Dutrieuille referred to the “mainland” because Puerto Rico found itself under a black tropical sky in 2017 after the island was tag-teamed by powerhouse Hurricanes Irma and Maria. The island’s power grid was flattened, leaving residents without power for weeks as crews struggled over remote and rugged terrain to virtually rebuild to transmission lines.

Texas got a taste of disaster this winter when a freak winter storm knocked power plants offline for several days, leaving millions without heat and electricity. The opposite happened just this summer in the Pacific Northwest when a deadly heat wave sent temperatures soaring to unprecedented levels, although the grid fortunately held up and was able to pull in major loads of power from outside the region.

“No engineer ever planned for 118 degrees on the grid,” said panelist Stefan Bird, president and CEO of Pacific Power, a division of PacifiCorp that serves 773,000 customers in Washington, Oregon and California.

The scope of these incidents, as well as the growing threat of wildfires in the West and major hurricanes on the Atlantic and Gulf Coasts, should convince policymakers and the public that the time to prepare for a black sky hazard is today and it is going to cost a handsome sum over the years. “You had better be way out ahead of this,” said David Anderson, president and CEO of Northwest Natural Holding Company and Northwest Natural Gas Company. “The system needs to be more resilient. Every region of the country is different, but if we try to do everything the cheapest way possible, it will be a mistake.”

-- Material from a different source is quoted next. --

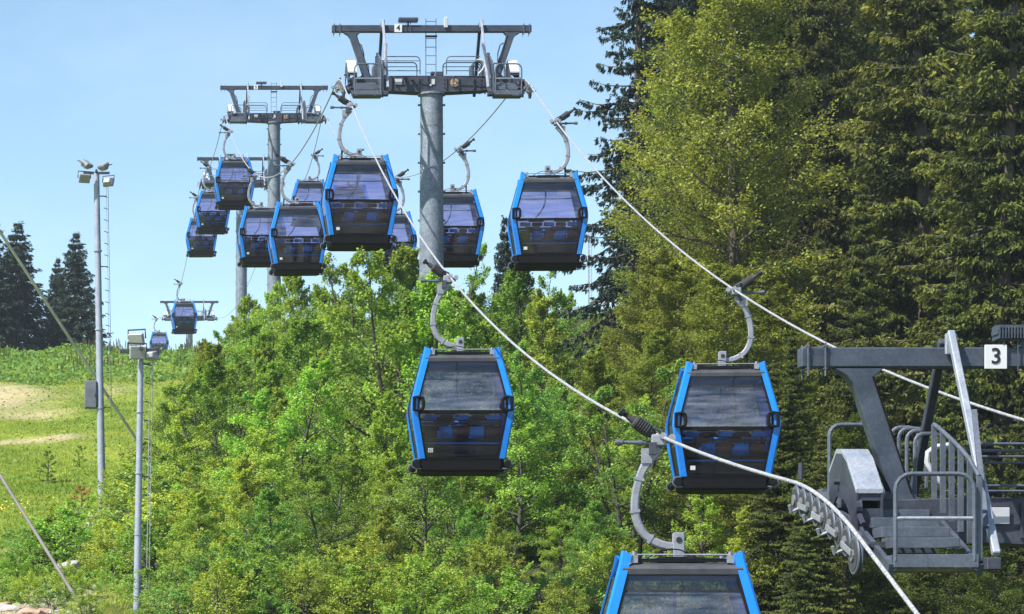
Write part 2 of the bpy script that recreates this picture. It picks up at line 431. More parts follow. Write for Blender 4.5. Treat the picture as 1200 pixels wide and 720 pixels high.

Elected officials, Dutrieuille noted, tend to be “reactionary” by nature and are more comfortable addressing a specific problem once it has already occurred. The same goes for utility commissioners, who may balk at passing a major infrastructure project on to the public. In Pennsylvania, the commission approved a more-modest monthly charge on consumer utility bills to fund a regular revenue stream to accelerate the replacement of infrastructure. “It is easier to get your arms around it if you are an elected official,” she said.

Grid upgrades do, however, have an advantage in that they are needed to expand access to politically desirable renewable energy. “That same benefit is also enormous in terms of resiliency,” said Bird.

Expanding transmission is only one of the moving parts in recovering from a black sky event. With so many communities, systems and institutions depending on reliable electricity, natural gas, water and communications, planning will be highly complex and utility regulators will be called upon to approve many of the steps required while working with a dizzying number of entities, including cities, government agencies and smaller utilities they may not even have jurisdiction over.

“The role that PUCs will play in this is vital,” Dutrieuille said. “When you look at these bigger outages that have already occurred where we don’t know how long they will last, we realize the interdependency. But people are very receptive to the idea of working together and they want to be part of the discussions.”